The most critical step was the large-scale evacuation of non-essential personnel from major cities. Ahead of the Christmas bombings in December 1972, over 500,000 people — around 85 per cent of Hanoi’s urban population — were evacuated to the countryside. Nearly all schools, universities and non-essential institutions were relocated.

The core of the plan was the construction of a vast and varied network of shelters. Hanoi alone had around 400,000 individual “ash-can” shelters, often made from concrete pipes or bamboo, alongside hundreds of thousands of group tunnels and bunkers.

The population was mobilised to dig an extensive network of tunnels, which reportedly reached 50,000 kilometres in total length by the war’s end.

This effort culminated in fully functional “underground villages.” In the heavily bombarded DMZ area, the Vinh Moc tunnels housed roughly 1,200 people for nearly 2,000 days on three levels reaching 30 metres deep. It was a complete community, featuring freshwater wells, communal kitchens and even an underground maternity ward where 17 children were born.

This massive infrastructure project, built almost entirely by hand using local materials and recycled scrap metal from dud shells, allowed society to continue functioning under constant threat.

The resilience displayed by North Vietnam was backed by the Soviet Union and China. Despite Henry Kissinger’s delusions that detente had isolated Hanoi, Kolko points out that Chinese military aid to the DRV in 1972 was double that of 1971, and Soviet arms aid more than doubled. Both nations overcame their past wrangling to speed supplies by rail to circumvent the US blockade.

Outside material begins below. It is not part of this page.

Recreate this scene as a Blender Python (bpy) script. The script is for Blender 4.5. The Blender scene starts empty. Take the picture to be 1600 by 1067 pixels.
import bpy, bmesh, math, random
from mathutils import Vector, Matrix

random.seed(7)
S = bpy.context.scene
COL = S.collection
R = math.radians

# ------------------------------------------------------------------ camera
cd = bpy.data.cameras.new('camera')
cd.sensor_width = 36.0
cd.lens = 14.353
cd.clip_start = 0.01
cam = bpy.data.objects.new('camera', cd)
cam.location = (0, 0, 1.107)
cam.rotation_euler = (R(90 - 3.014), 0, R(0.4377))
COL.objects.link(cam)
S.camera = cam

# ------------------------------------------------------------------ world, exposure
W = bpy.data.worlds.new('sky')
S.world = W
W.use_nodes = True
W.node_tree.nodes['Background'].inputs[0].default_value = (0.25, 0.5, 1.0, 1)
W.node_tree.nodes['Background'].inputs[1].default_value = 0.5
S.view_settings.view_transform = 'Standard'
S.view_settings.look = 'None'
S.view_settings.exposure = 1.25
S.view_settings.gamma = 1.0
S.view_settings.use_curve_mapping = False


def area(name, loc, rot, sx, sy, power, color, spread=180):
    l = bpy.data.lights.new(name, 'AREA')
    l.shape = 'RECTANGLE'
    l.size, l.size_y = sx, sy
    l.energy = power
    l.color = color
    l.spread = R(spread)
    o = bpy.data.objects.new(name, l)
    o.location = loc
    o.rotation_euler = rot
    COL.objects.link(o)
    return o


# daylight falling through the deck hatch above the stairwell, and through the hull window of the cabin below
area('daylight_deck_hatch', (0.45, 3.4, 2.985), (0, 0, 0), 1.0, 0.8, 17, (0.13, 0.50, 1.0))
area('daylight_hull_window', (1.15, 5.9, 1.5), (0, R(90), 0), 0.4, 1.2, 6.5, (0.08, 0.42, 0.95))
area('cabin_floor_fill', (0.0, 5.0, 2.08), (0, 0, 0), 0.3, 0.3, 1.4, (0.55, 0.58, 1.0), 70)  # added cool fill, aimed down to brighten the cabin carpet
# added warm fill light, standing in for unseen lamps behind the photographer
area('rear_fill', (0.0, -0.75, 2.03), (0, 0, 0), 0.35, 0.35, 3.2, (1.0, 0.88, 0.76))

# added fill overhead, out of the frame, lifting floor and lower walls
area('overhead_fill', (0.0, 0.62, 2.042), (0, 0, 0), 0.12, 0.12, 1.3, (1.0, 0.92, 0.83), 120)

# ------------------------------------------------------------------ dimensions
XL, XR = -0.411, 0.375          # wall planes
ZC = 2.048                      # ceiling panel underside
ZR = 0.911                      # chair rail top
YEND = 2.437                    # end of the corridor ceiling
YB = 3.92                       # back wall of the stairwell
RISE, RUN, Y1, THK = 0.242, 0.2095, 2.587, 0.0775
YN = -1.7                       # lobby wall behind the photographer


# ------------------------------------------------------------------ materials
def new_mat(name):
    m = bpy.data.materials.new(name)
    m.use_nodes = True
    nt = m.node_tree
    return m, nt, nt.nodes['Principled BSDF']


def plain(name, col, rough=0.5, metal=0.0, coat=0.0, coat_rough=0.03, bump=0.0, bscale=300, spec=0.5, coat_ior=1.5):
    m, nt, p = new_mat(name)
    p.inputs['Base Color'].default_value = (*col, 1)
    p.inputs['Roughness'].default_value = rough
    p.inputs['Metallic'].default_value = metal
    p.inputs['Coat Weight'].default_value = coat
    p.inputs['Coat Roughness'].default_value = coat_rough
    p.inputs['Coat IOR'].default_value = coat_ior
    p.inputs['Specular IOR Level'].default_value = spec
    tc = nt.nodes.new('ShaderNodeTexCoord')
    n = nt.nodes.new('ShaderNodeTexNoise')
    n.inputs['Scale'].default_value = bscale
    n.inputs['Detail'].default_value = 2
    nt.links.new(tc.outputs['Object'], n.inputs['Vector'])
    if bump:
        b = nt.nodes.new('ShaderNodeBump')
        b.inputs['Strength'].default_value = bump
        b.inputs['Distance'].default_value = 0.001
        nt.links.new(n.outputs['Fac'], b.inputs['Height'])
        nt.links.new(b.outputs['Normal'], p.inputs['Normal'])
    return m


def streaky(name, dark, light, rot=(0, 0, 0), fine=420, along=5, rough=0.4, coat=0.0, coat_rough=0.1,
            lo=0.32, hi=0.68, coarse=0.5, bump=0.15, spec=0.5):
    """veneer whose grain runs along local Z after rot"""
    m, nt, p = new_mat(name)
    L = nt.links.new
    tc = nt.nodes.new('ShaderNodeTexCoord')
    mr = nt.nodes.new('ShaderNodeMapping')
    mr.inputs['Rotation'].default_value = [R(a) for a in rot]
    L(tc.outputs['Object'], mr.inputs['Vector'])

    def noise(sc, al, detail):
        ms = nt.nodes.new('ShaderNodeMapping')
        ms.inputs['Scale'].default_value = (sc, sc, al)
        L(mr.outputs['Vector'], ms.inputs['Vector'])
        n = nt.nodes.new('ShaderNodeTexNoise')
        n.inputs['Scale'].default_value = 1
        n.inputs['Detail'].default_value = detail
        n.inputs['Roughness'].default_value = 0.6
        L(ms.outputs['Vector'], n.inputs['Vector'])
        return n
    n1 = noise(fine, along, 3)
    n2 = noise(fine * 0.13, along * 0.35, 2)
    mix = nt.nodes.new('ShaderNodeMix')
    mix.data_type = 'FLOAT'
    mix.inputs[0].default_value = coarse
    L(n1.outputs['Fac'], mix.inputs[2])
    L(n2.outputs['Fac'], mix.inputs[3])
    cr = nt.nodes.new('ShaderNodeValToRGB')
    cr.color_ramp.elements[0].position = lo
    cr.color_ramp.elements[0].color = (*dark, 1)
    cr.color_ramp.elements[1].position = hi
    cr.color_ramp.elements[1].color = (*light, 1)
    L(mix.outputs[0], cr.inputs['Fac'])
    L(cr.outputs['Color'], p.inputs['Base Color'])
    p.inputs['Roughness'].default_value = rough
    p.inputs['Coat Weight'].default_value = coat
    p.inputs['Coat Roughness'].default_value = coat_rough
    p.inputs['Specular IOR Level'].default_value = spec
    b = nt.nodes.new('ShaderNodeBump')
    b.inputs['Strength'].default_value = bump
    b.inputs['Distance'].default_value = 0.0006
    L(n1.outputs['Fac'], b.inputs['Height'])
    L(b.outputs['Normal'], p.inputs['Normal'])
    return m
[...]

In the end, the US bombing campaigns failed because they could not destroy the North’s will to resist or its logistical lifeline from China and the USSR. The ultimate failure lay in air power’s inability to resolve the political and military realities of the ground conflict.

The US war machine, much like the Wehrmacht on the Eastern Front decades earlier, found that technological superiority alone cannot conquer a mobilised and determined people.

Today, as the United States contemplates using these exact same tactics against Iran, it seems the Pentagon has learned nothing from its calamitous defeat in south-east Asia. Iran is a vast, mountainous country with a deeply entrenched decentralised military infrastructure, a massive and highly motivated population and a sophisticated civil defence network.

Much like North Vietnam, Iran has spent decades preparing for a US air assault by moving its critical nuclear and military facilities deep underground.

Furthermore, the United States remains the same bad-faith actor it was during the Paris Peace Accords of the early 1970s. Just as Nixon and Kissinger used the Christmas bombings to terrorise Hanoi under the guise of seeking peace, Washington today speaks of negotiations while actively undermining any ceasefire.

We saw this duplicity a mere 12 hours after the agreed ceasefire. Israel, with US collusion, blatantly broke the terms of the deal with Iran by using its airforce to massacre hundreds of Lebanese civilians.

Any attempt by the US to destroy Iran through saturation bombing will hopefully meet the same disastrous fate as Operation Rolling Thunder and Linebacker II. The hubris of imperial air power will once again shatter against the unbreakable will of a nation fighting for its survival.